Solar developers calculated that they — and their investors — could bear having about 5% of their annual solar production curtailed. They conceded that ComEd couldn’t guarantee it would stick to that curtailment limit. But if the utility was willing to share historical data on how often its grid was likely to face overloads, developers could use that to convince those investors that the risk was worth taking.
That wasn’t the solar industry’s initial ask, Balakumar noted. Solar developers started out asking for “some sort of fund that compensates us if you do go over 5%,’” he said. But ComEd pays for the power it purchases by passing those costs on to its customers — and the prospect of charging customers for power that didn’t actually get onto the grid was a nonstarter for consumer advocates and regulators.
“We went in wanting a guarantee,” Weaver said. “But we came to the understanding that that wasn’t realistic and that we needed to give up a degree of certainty.”
Nor was it easy for ComEd to agree to sharing confidential data on its substations. Bauer said that process was helped along by community solar developers limiting what data they needed and how they would use it.
Already, the real-world data coming in from ComEd’s flexible interconnection projects could allow it to tighten curtailment expectations for future rounds of development, Bauer said. That could make community solar projects more lucrative to financial backers — and given that the alternative was to not be able to build them at all, or to wait for years for utility grid upgrades to plug them in, that’s better than nothing.
Regulated utilities like ComEd earn profits from the investments they make to expand or upgrade their power grids, not from connecting third-party solar projects. If anything, flexible interconnection exposes them to grid instability risks. Meanwhile, sharing data on how efficiently they utilize their grids can weaken the case for investing in moneymaking upgrades.
But in Illinois, policymakers and regulators forced ComEd’s hand.
Under the 2021 Clean Energy Jobs Act, ComEd and fellow utility Ameren Illinois must invest in their grids to improve customer affordability and meet state climate and clean energy goals.

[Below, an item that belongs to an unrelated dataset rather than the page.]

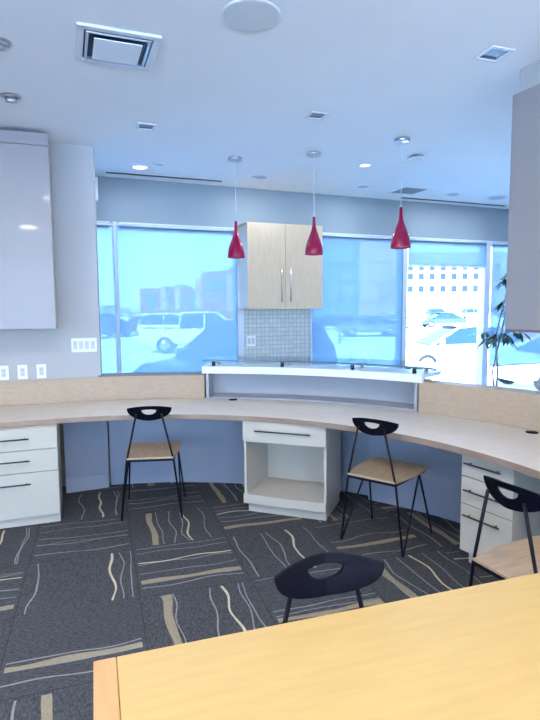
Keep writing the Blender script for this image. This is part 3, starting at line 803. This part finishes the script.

In 2023, the Illinois Commerce Commission rejected the initial grid modernization plans filed by ComEd and Ameren Illinois, because of critiques including an absence of commitments to streamline interconnection of distributed energy resources like community solar systems.
That’s when Eclipse started working with the Environmental Law and Policy Center, the Environmental Defense Fund, the Natural Resources Defense Council, the Union of Concerned Scientists, Vote Solar, and other groups to get ComEd to the planning table, Balakumar said. The following year, these groups agreed to a memorandum of understanding with ComEd, which led to the joint plan submitted to regulators in late 2024.
ComEd then set up that workshop series with solar developers and environmental advocates over the course of 2025. That’s where parties hashed out their positions and came up with compromises that they could live with, Weaver said.
“To give credit where credit is due, the utility came with a lot of information and proposals they’d developed in advance for developers,” she said.
That included detailed information on the capabilities — and limits — of the utility’s technologies to make flexible interconnection possible, Bauer said. For example, one solar developer asked for hour-ahead forecasts of when the utility would curtail projects, he said. “We can do that in the future — in fact we plan to,” he said. But if ComEd had been forced to wait until it could warn solar projects that they would be curtailed an hour in advance, “we wouldn’t have launched this year — we would have launched in a year or two.”
ComEd also chose not to immediately incorporate all the different distributed energy resources that state law requires it to eventually handle, he said. “We were deliberate and focused on community solar, because we recognized that those were not only where the need was, but because those are the most technically sophisticated customers.”
The flexible and collaborative approach that ComEd and solar developers have undertaken stands in contrast to some much slower processes in other states. In California, for example, it took nearly four years between regulators ordering utilities to make flexible interconnection possible and finalizing the rules that allow it to happen — and California still hasn’t created a workable community solar program to make use of those rules.
But speed is of the essence as community solar developers rush to start their projects before July. That’s the deadline for achieving “safe harbor” status for earning tax credits set by the massive tax and spending package passed by Republicans in Congress last year. “Because of these changes happening in the tax credits, we realized we needed to move faster,” Bauer said.
Balakumar agreed that “to go from March workshops to a full-blown program in November for a utility is lightning speed.” But regulators and utilities in states with clean-energy and climate goals that haven’t moved as quickly are setting themselves up for even greater costs — and arguments over who’s going to pay for them — once the window for securing federal tax credits has closed, he said.
That’s not to say that other states can’t still learn from Illinois, he said. Take New York and Massachusetts, two states where Eclipse is closely involved in flexible interconnection work.
“We were in workshops in New York with Avangrid and National Grid,” two utilities serving upstate regions with a lot of community solar and grid constraints, Balakumar said. There, solar developers are “talking to banks and thinking about how they can get much more creative.” In January, National Grid filed a proposal to enable flexible interconnection at seven substations, each potentially hosting 30 to 60 megawatts of new projects.
And in Massachusetts, where utilities have struggled for years to connect more community solar projects, Eclipse has been involved in a workshop jointly hosted with a state regulator–created interconnection working group, with the goal of jointly filing flexible interconnection proposals with National Grid and Eversource “as soon as possible this year,” he said.
Those utilities are actively expanding their grids to accommodate more community solar. But flexible interconnection could allow many projects to connect while deferring $239 million in proposed upgrades, Balakumar said in November 2025 testimony in a proceeding reviewing new grid investment proposals.
In March, ComEd engineers came to a Massachusetts flexible interconnection workshop to share their experience, according to Nick Burica, senior director of grid planning and interconnection engineering at community solar developer Nexamp.
Utilities have plenty of reasons to be leery of requests to operate their grids in this new and unfamiliar way, noted Burica, who previously led development of distributed energy engineering for ComEd. But when those kinds of objections arose, ComEd was “in the room,” able to say that “it will provide energy affordability, and you’ll be able to operate your system better,” Burica noted.
“I was so happy to see ComEd come out and champion what can be done with flexible interconnection,” he said. “Getting people together — industry, utilities, and outside consultants — we’re starting to see the fruits of this labor.”